In case of E-returns of income (E-ROI) , there is no scope of explaining any contentious issue. Therefore, the assessee can make a disclosure about any contentious issue relating to exemptions claimed or relief claimed by him in the ROI.

Suggestions for E-ROI – to include a sheet for explanations

and claims for consideration by the Assessing Officer:

It is suggested that in E-ROI, also a separate word sheet can be provided in which the assessee can make disclosures and explanations about any contentious issues on which assessee has taken a view which is favorable to him. In case he want to make any  further claim, which is not made in the computation he can make such a claim for consideration of the AO.

Concealment of income- not when a disclosure has been made:

In case assessee do not disclose income or furnish an inaccurate particulars of income, then he can be liable to penalty under section 271.1.c of the Income-tax Act, 1961. However, when a disclosure has been made and explained, then penalty may not be leviable if the claim and explanation is bonafide and is due to complexity of law or due to different views possible etc.  

Case of Sania Mirza:

Sania MIrza is well known as a renowned professional international tennis player. She  received an award of ₹ 30.63  lakhs. This was disclosed in the statement of affairs filed with the ROI . This was not included in income  in P & L account and was also not  offered to tax in some other manner.

 The AO accepted the ROI u/s 143(1).

The AO later reopened the assessment u/s 147 at which stage the assessee offered the said amount to tax.

The AO & CIT levied penalty u/s 271(1)(c) on the ground that the assessee had furnished inaccurate particulars of her income and concealed her income.

It is observed from reported judgment that before the Assessing Officer, her Advocate/Chartered Accountant stated that the amount was shown in the capital account and was not shown as a capital receipt. But since the issue had arisen, it was being offered as taxable income.

(Per author: it appears that the assessee had offered the sum to tax, without any explanation about basis of claim for exemption and without any  protest or explanation for non inclusion in income).
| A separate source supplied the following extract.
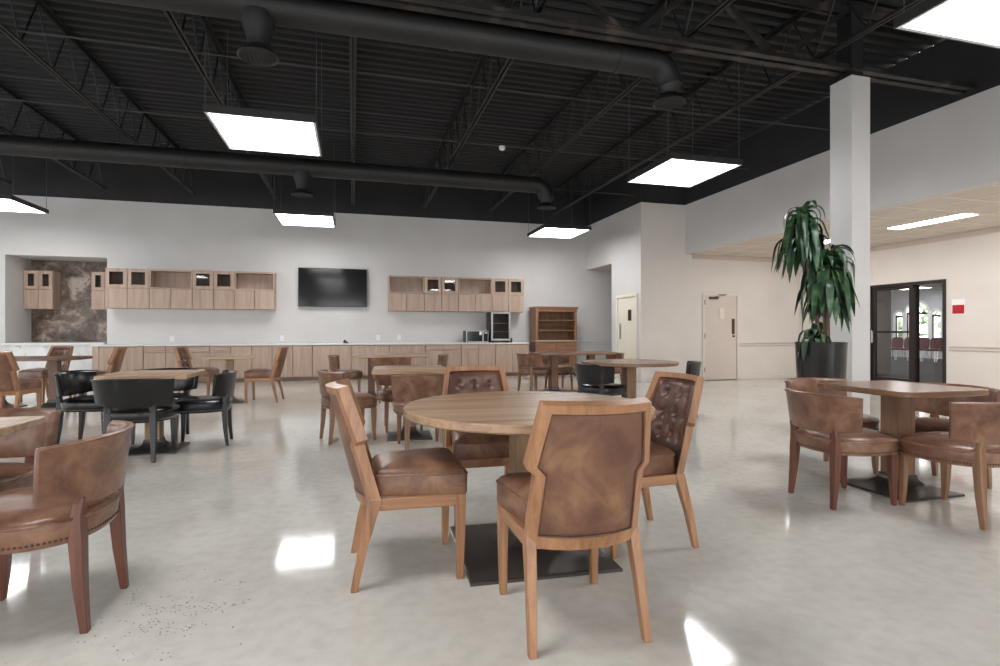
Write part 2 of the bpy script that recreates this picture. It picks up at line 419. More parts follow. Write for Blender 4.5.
# the unseen end and side of the room, with tall storefront windows
W = MB(); xw = XL
for k in range(6):
    a = XL+1.2+k*3.3; wallx(xw, a, YF-.2, YF, 0, ZD); W.box(a, a+2.5, YF-.2, YF, 0, .25); wallx(a, a+2.5, YF-.2, YF, 2.9, ZD); xw = a+2.5
wallx(xw, XR+.15, YF-.2, YF, 0, ZD)
struct('wall_front', W, [M['wall'], M['black_wall']])
W = MB(); yw = YF
for k in range(5):
    a = YF+1.0+k*3.4; wallx(XL-.2, XL, yw, a, 0, ZD); W.box(XL-.2, XL, a, a+2.5, 0, .25); wallx(XL-.2, XL, a, a+2.5, 2.9, ZD); yw = a+2.5
wallx(XL-.2, XL, yw, YB+.3, 0, ZD)
struct('wall_left', W, [M['wall'], M['black_wall']])

# corrugated roof deck
pf = []
x = YF
while x < YB+.1:
    pf += [(x, ZD), (x+.07, ZD), (x+.095, ZD+.055), (x+.155, ZD+.055)]
    x += .18
lo = [(XL, y, z) for y, z in pf]; hi = [(XS+.1, y, z) for y, z in pf]
C_ = MB().loft([lo, hi], False, False, closed=False)
C_.box(XL, XS+.15, YF, YB+.3, ZD+.08, ZD+.12)
struct('ceiling', C_, M['black_paint'])

# bar joists running towards the back wall
def joist_mb():
    j = MB()
    for sx in (-1, 1):
        j.box(sx*.012+(-.028 if sx < 0 else 0), sx*.012+(0 if sx < 0 else .028), YF, YB-.35, 4.30, 4.306)
        j.box(sx*.012-.003, sx*.012+.003, YF, YB-.35, 4.306, 4.345)
        j.box(sx*.012+(-.034 if sx < 0 else 0), sx*.012+(0 if sx < 0 else .034), YF, YB, 4.99, 4.998)
        j.box(sx*.012-.003, sx*.012+.003, YF, YB, 4.94, 4.99)
    y = YB-.4; up = True
    while y-.33 > YF:
        a, b_ = (y, 4.33), (y-.33, 4.96)
        if not up: a, b_ = (y, 4.96), (y-.33, 4.33)
        j.tube([(0, a[0], a[1]), (0, b_[0], b_[1])], .011, 5); up = not up; y -= .33
    j.box(-.03, .03, YB-.36, YB-.30, 4.28, 4.36)
    return j
J0 = None
for k, x in enumerate((-7.04, -5.28, -3.52, -1.76, 0., 1.76, 3.46, 5.2)):
    if J0 is None: o = J0 = struct('ceiling_joist', joist_mb(), M['steel_black'], 'black open web steel joist under the roof deck')
    else: o = J0.copy(); COL.objects.link(o)
    o.location = (x, 0, 0)
# bridging rods across the joists
for k, (y, z) in enumerate(((6.9, 4.36), (8.97, 4.36), (11.4, 4.36), (9.6, 4.93), (6.9, 4.93))):
    struct('ceiling_rod', MB().tube([(XL, y, z), (XS-.01, y, z)], .010, 6), M['rod'], 'thin black bridging rod across the joists')
# girder at the pillar
GYC = 5.05
g = MB()
for sy in (-1, 1):
    y = GYC+sy*.03
    g.box(XL, XS+.3, y-.004 if sy > 0 else y-.07, y+.07 if sy > 0 else y+.004, 4.19, 4.20)
    g.box(XL, XS+.3, y-.005, y+.005, 4.20, 4.28)
    g.box(XL, XS, y-.005, y+.005, 4.86, 4.98)
    g.box(XL, XS, y-.004 if sy > 0 else y-.07, y+.07 if sy > 0 else y+.004, 4.96, 4.975)
for k in range(-7, 3):
    xb = 2.74+1.9*k
    if xb > XS-1: continue
    for sx in (-1, 1):
        g.bar((xb+sx*.06, GYC, 4.24), (xb+sx*.95, GYC, 4.93), (.05, .07), (.05, .07), (0, 1, 0))
struct('ceiling_girder', g, M['worn_steel'], 'worn black steel girder running to the pillar', 0)

# pillar
P = MB().box(5.55, 5.82, 4.94, 5.24, 0, 4.12)
struct('pillar', P, M['wall'], 'pale square pillar beside the tall plant', .004)
struct('trim_7', MB().box(5.60, 5.77, 4.99, 5.19, 4.12, ZD), M['black_paint'], 'black steel post above the pillar')

# ------------------------------------------------------------------ ducts
def duct(y, z, x1, r, drops, label):
    t = empty('air_duct', (0, y, z)); tag(t, label, 'air duct')
    m = MB(); pts = [(XL, 0, 0), (x1-r*1.6, 0, 0)]
    for k in range(1, 7):
        a = k/6*PI/2; pts.append((x1-r*1.6+r*1.6*math.sin(a), 0, -r*1.6*(1-math.cos(a))))
    m.tube(pts, r, 24); m.build('duct_pipe', M['steel_black'], t, sharp=60)
    x = XL+1.0
    while x < x1-.6:
        MB().tube([(x, 0, 0), (x+.05, 0, 0)], r+.008, 24).build('seam_band', M['steel_black'], t, sharp=60)
        MB().tube([(x+.9, 0, r-.005), (x+.9, 0, ZD-z+.02)], .006, 6).build('hanger_rod', M['steel_black'], t)
        x += 1.85
    for xd in drops:
        end = abs(xd-x1) < .01
        zt = -r*1.6 if end else -r*.6
        k = r/.15
        d = MB()
        if not end: d.lathe([(.15*k, zt), (.145*k, zt-.1*k), (.10*k, zt-.22*k), (.10*k, zt-.30*k)], (xd, 0, 0), 24)
        else: d.lathe([(r, zt+.01), (.11*k, zt-.06*k), (.11*k, zt-.1*k)], (xd, 0, 0), 24)
        zb = zt-.30*k if not end else zt-.10*k
        o = d.build('duct_drop', M['steel_black'], t, sharp=60)
        f = MB().lathe([(.10*k, zb), (.13*k, zb-.03*k), (.165*k, zb-.05*k), (.185*k, zb-.09*k), (.165*k, zb-.10*k), (.15*k, zb-.08*k), (.03*k, zb-.06*k)], (xd, 0, 0), 28)
        df = f.build('diffuser', M['steel_black'], t, sharp=50)
        gr = MB()
        for q in range(-3, 4):
            h = math.sqrt(max(.0, .15**2-(q*.04)**2))*k
            gr.box(xd+q*.04*k-.004, xd+q*.04*k+.004, -h, h, zb-.09*k, zb-.085*k)
        gr.build('grille', M['worn_steel'], df)
    return t
duct(5.44, 4.19, 3.48, .15, [-.85, 3.48], 'fat black round duct along the steel girder, nearest the viewer')
duct(10.2, 4.08, 3.74, .155, [-.87, 3.74], 'black round duct in front of the back wall, behind the square lamps')

# ------------------------------------------------------------------ suspended square lamps
def lamp():
    t = empty('ceiling_light')
    w, d = .575, .62
    h = MB()
    for x0, x1, y0, y1 in ((-w, w, -d, -d+.012), (-w, w, d-.012, d), (-w, -w+.012, -d+.012, d-.012), (w-.012, w, -d+.012, d-.012)):
        h.box(x0, x1, y0, y1, 0, .08)
    h.box(-w+.012, w-.012, -d+.012, d-.012, .068, .078)
    h.build('housing', M['lampframe'], t)
    r = MB()
    for x0, x1, y0, y1 in ((-w+.012, w-.012, -d+.012, -d+.04), (-w+.012, w-.012, d-.04, d-.012), (-w+.012, -w+.04, -d+.04, d-.04), (w-.04, w-.012, -d+.04, d-.04)):
        r.box(x0, x1, y0, y1, .0, .012)
    r.build('rim', M['lamprim'], t)
    MB().box(-w+.04, w-.04, -d+.04, d-.04, .012, .022).build('diffuser', M['lamp'], t)
    for sx in (-1, 1):
        for sy in (-1, 1):
            MB().tube([(sx*(w-.006), sy*(d-.08), .08), (sx*(w-.006), sy*(d-.08), ZD-3.5)], .004, 5).build('wire', M['wirem'], t)
    return t
L0 = lamp()
LAMPS = [(-.97, 7.0, 'square suspended lamp left of centre, the large lit panel above the dining area'),
         (-.95, 12.1, 'square suspended lamp above the television, seen low against the back wall'),
         (-6.41, 12.1, 'square suspended lamp cut by the left edge of the photo'),
         (4.72, 12.05, 'square suspended lamp in front of the alcove corner, right of the wall cabinets'),
         (4.72, 7.05, 'square suspended lamp between the rear door and the pillar top'),
         (4.62, 2.62, 'square suspended lamp cut by the top right corner, above the right table')]
for k, (x, y, lb) in enumerate(LAMPS):
    o = L0 if k == 0 else copy_tree(L0)
    o.location = (x, y, 3.5); tag(o, lb, 'lamp', 'square lamps hung below the black ceiling')
for x, y in ((-6.6, 7.0), (-.97, 1.95), (-6.6, 1.95), (4.72, -2.6), (-.97, -2.6)):      # the same lamps go on along the room behind the viewer
    o = copy_tree(L0); o.location = (x, y, 3.5); tag(o, 'square suspended lamp outside the photo, of the same row', 'lamp', 'square lamps out of view')
def low_lamp(y0, y1, label):
    t = empty('recessed_light', (9.23, (y0+y1)/2, ZL)); h = (y1-y0)/2
    MB().box(-.17, .17, -h, h, -.006, .0).build('frame', M['cream'], t)
    MB().box(-.15, .15, -h+.02, h-.02, -.009, -.0062).build('diffuser', M['lowlamp'], t)
    tag(t, label, 'lamp', 'flush panels in the low ceiling')
low_lamp(6.13, 7.40, 'long flush ceiling light right of the pillar in the low ceiling')
low_lamp(8.45, 9.72, 'long flush ceiling light half hidden between plant and pillar')
low_lamp(3.81, 5.08, 'long flush ceiling light of the same row outside the photo')  # this and the next are unseen, added to brighten aisle and rear wall
low_lamp(1.49, 2.76, 'long flush ceiling light of the same row outside the photo')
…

On appeal, the Tribunal cancelled the penalty on the ground that a “bona fide mistake” had been made on her behalf by her Advocate/Chartered Accountant and there was no concealment of income nor a furnishing of inaccurate particulars.

On appeal by the department to the High Court,  the High Court also dismissed the appeal of revenue.

The High Court ruled and observed that the only error that seems to have been committed was that it was not shown as a capital receipt. But as soon as this was pointed out, the error was accepted and the amount was surrendered to tax. Therefore, there can be no penalty – and issue was decided in favor of assessee.

Learning from this case:

It appears that the statement of affairs that is balance sheet was filed with the ROI. The amount was shown in capital account, that means that the amount was treated as a ‘capital receipt’. The counsel of assessee must have explained the true nature of receipt  and  must have explained that it was a capital receipt or a receipt which was not liable to be included in the income. Perhaps in that case the receipt could be claimed as exempted receipt and the assessee could have tested her case on that score before appellate authorities/ courts. In that case perhaps the AO could have dropped penalty proceeding, or  CIT(A) could have deleted penalty, if it was levied by the AO.

The learning is that any claim must be made with some factual and legal basis and one must be ready to explain the same, so that one need not to withdraw the claim  just when even a preliminary occasion of enquiry arises. There must be firm conviction about the claim and its merits. Withdrawal of claim just on issue of a notice or on enquiry shows that casual approach was adopted at the time of filing of original return, revised return, and also by accepting the mistake in the claim made.

Therefore, any contentious claim must be explained in writing and there must be some effort to explain the same  even before filing of ROI,so as to enable tax payer to insist and contest his claim and also to make a case of bonafide case of claim.